Sebagai sebuah 'pelembagaan', agama
berfungsi sebagai penuntun hidup ke arah sikap saling menghormati
antar-manusia. Sikap ini mengarahkan manusia pada kemanusiaan yang lebih
tinggi. Agama juga bertujuan untuk memberi kerangka pengertian hidup mengenai
mana yang baik dan lebih baik, mana yang lebih manusiawi, dan lebih sesuai
dengan panggilan manusia dalam Tuhan (hal. 261). Fokus dalam perbedaan agama,
langkah awal untuk memahami permasalahan yang kerapkali terjadi di masyarakat
Indonesia tentang multikulturalisme dan pluralisme adalah ketidakpahaman
masyarakat mengenai perbedaan mendasar antara agama dan religiusitas.
Perlu diingat bahwa religiusitas
merupakan bagian dari keagamaan. Religiusitas dan agama mengarah pada hal yang
sama yaitu cinta kasih dan kemanusiaan. Semua ajaran agama tidak pernah
mengajarkan untuk menyebarkan kebencian dan permusuhan di antara umatnya. Hal
yang kerap terjadi adalah agama seringkali disalahgunakan bagi para pemegang
kekuasaan. Hal ini menjadikan fungsi agama sebagai pembebasan mengarah kepada
semakin dihormatinya martabat manusia (hal. 262) menjadi menyimpang. Agama
tidak lagi berdasar pada cinta kasih demi kemanusiaan manusia.
Hal inilah yang disinyalir sebagai tantangan
humanisme. Agama dalam tantangan humanisme sendiri mengarah pada dua model
penghayatan religi, yakni: model inklusif dan model deklusif. Model inklusif
menekankan pada 'nilai' atau 'substance' pada tiap ajaran agama, sementara
model deklusif berkutat pada 'scripture' atau 'teks'. Para scriptualist atau fundamentalis yaitu mereka yang cenderung fokus
pada teks akan mempertahankan 'kebenaran' atau sesuatu hal yang dianggap benar
adalah hal yang dituliskan dalam kitab suci. Sementara, metode inklusif
menekankan pada substance atau inti
pengajaran dari pemahaman kitab suci itu sendiri sebagai teks. Menjelaskan
perbedaan keduanya, contoh dari Alkitab pada perjanjian baru di mana Yesus
melihat seorang perempuan sundal yang dilempari batu karena ia dianggap tidak
sesuai dengan ajaran Tuhan.

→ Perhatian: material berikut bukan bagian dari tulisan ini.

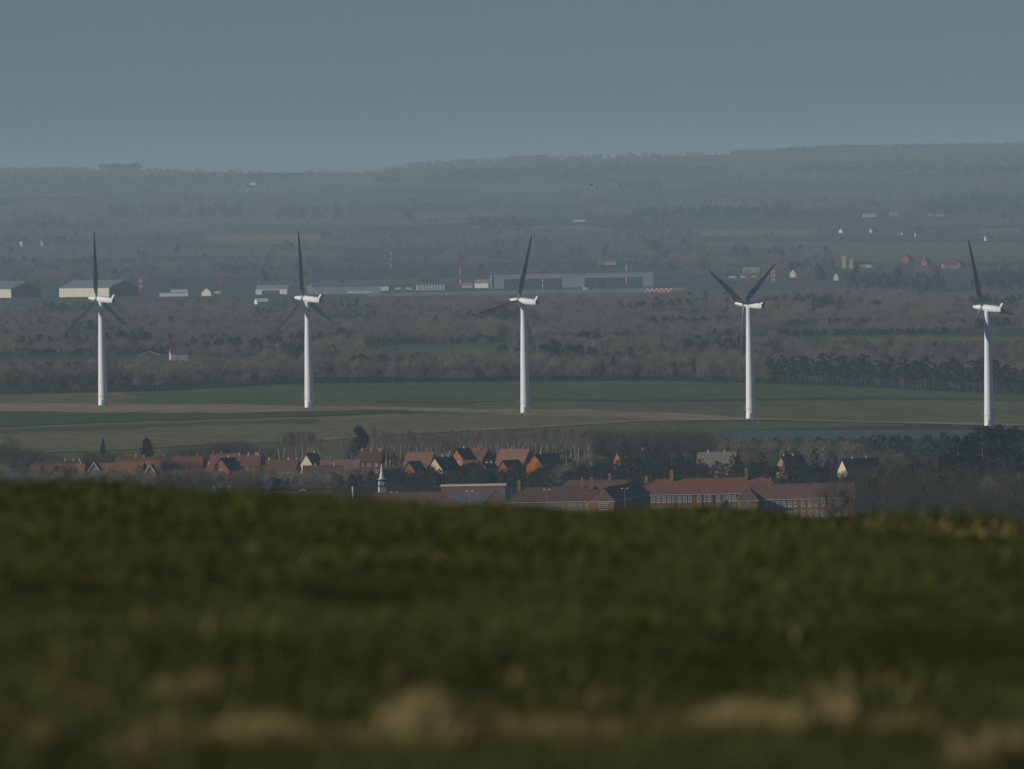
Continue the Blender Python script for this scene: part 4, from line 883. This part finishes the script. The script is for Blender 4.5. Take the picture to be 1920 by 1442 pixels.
# tree belt along the far edge of the field (bases on the edge)
def base_row(kind, n_, x0, x1, off, h, label, group, wide=(.85, 1.2)):
    for k in range(n_):
        px = x0 + (x1 - x0) * (k + random.uniform(.05, .95)) / n_; y = float(np.interp(px, [q[0] for q in fieldE], [q[1] for q in fieldE]))
        tree(kind, hit(px, y - off + random.uniform(-1.5, 1.0)), random.uniform(*h), label, group, random.uniform(*wide))
base_row('dark', 14, 0, 245, 4, (10, 14), 'bare dark tree at the field edge behind the leftmost turbine', 'belt trees behind the leftmost turbine')
base_row('bare', 30, 240, 600, 4, (11, 14.5), 'bare brown tree in the field-edge belt between the first two turbines', 'belt trees between first and second turbine')
base_row('bare', 34, 590, 990, 4, (10, 14), 'bare brown tree in the field-edge belt between second and middle turbine', 'belt trees between second and middle turbine')
base_row('bare', 34, 985, 1420, 4, (10, 15), 'bare brown tree in the field-edge belt left of the V turbine', 'belt trees left of the V turbine')
base_row('pine', 46, 1440, 1925, 4, (11, 16), 'dark pine in the plantation behind the two right turbines', 'pine plantation behind the right turbines', (.9, 1.3))
base_row('ever', 5, 1080, 1340, 3, (8, 12), 'dark evergreen standing in the brown belt left of the V turbine', 'evergreens in the belt left of the V turbine', (.5, .7))
base_row('bare', 10, 1420, 1500, 12, (12, 15), 'bare tree at the left end of the pine plantation', 'bare trees at the left end of the pines')
for (a, b_, n_, lab, grp) in ((250, 600, 26, 'pale brown scrub at the hedge between the first two turbines', 'hedge scrub between first and second turbine'), (600, 985, 28, 'pale brown scrub at the hedge between second and middle turbine', 'hedge scrub between second and middle turbine'), (990, 1440, 32, 'pale brown scrub at the hedge left of the V turbine', 'hedge scrub left of the V turbine')):
    base_row('scrub', n_, a, b_, 3, (5, 8.5), lab, grp, (.7, 1.1))
# dark hedge along the field edge
P = []
for px in np.arange(235, 1460, 1.0):
    q = hit(px, float(np.interp(px, [a[0] for a in fieldE], [a[1] for a in fieldE])) + .5); P.append(q)
P = np.array([tuple(q) for q in P]); i = rng.integers(0, len(P), 16000); hh = 2.3 + 1.3 * vnoise(P[i, 0] / 9, P[i, 1] / 30, 3)
pp = P[i] + np.stack([rng.uniform(-.3, .3, len(i)), rng.uniform(-1, 1, len(i)), rng.uniform(0, 1, len(i)) ** .7 * hh], -1)
hd = link('hedge', tri_mesh('hedge', leaf_quads(pp, rng.uniform(.15, .34, len(i)), rng), 4, EVERG)); tag(hd, 'low dark hedge along the far edge of the green field', 'hedge')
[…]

Ditilik dari metode deklusif, para scripturialist beranggapan seseorang
perempuan sundal pantas dihukum rajam sesuai dengan hukum taurat. Namun, substancialist akan mengarah pada inti
dari ajaran ini bahwa sikap Yesus yang menantang orang yang tidak berdosa boleh
melempar batu pertama pada perempuan itu. Ajaran ini mencoba menyampaikan kasih
lewat refleksi tiap manusia akan dosanya masing-masing. Bahwasanya, setiap
manusia tidak berhak menghakimi manusia lainnya.
Dengan pemahaman lebih lanjut perbedaan
antara scripturialist dan substancialist, diharapkan pada orang
beragama untuk menafsir lebih lanjut untuk menerjemahkan kitab suci tidak hanya
dari makna pertama dari pemaparan teks, tapi juga melihat lebih jauh pada makna
lapis keduanya. Pemahaman mengenai konsep agama dan religiusitas juga perlu
agar para pemeluk agama mengerti bahwa dasar setiap agama adalah cinta kasih
bukan kekerasan. Kekerasan adalah tanda religiusitas sebuah agama telah
menyimpang karena adanya intervensi kekuasaan tertentu. Seperti jelas
dituliskan dalam Alkitab bahwa hukum kasih adalah hukum yang utama dan yang
terutama. Allah menyatakan manusia untuk mengasihi sesamanya seperti mengasihi
dirinya sendiri. Untuk itu, religiusitas yang tinggi perlu demi terciptanya
toleransi antar-agama agar kemanusiaan yang beradab dapat tercapai.
KASUS PENYEGELAN GEREJA
Agama bersinergi dalam masyarakat melalui
hidup mengumat (jemaat), ibadah (ritual), ajaran, dan pelayanan kemasyarakatan.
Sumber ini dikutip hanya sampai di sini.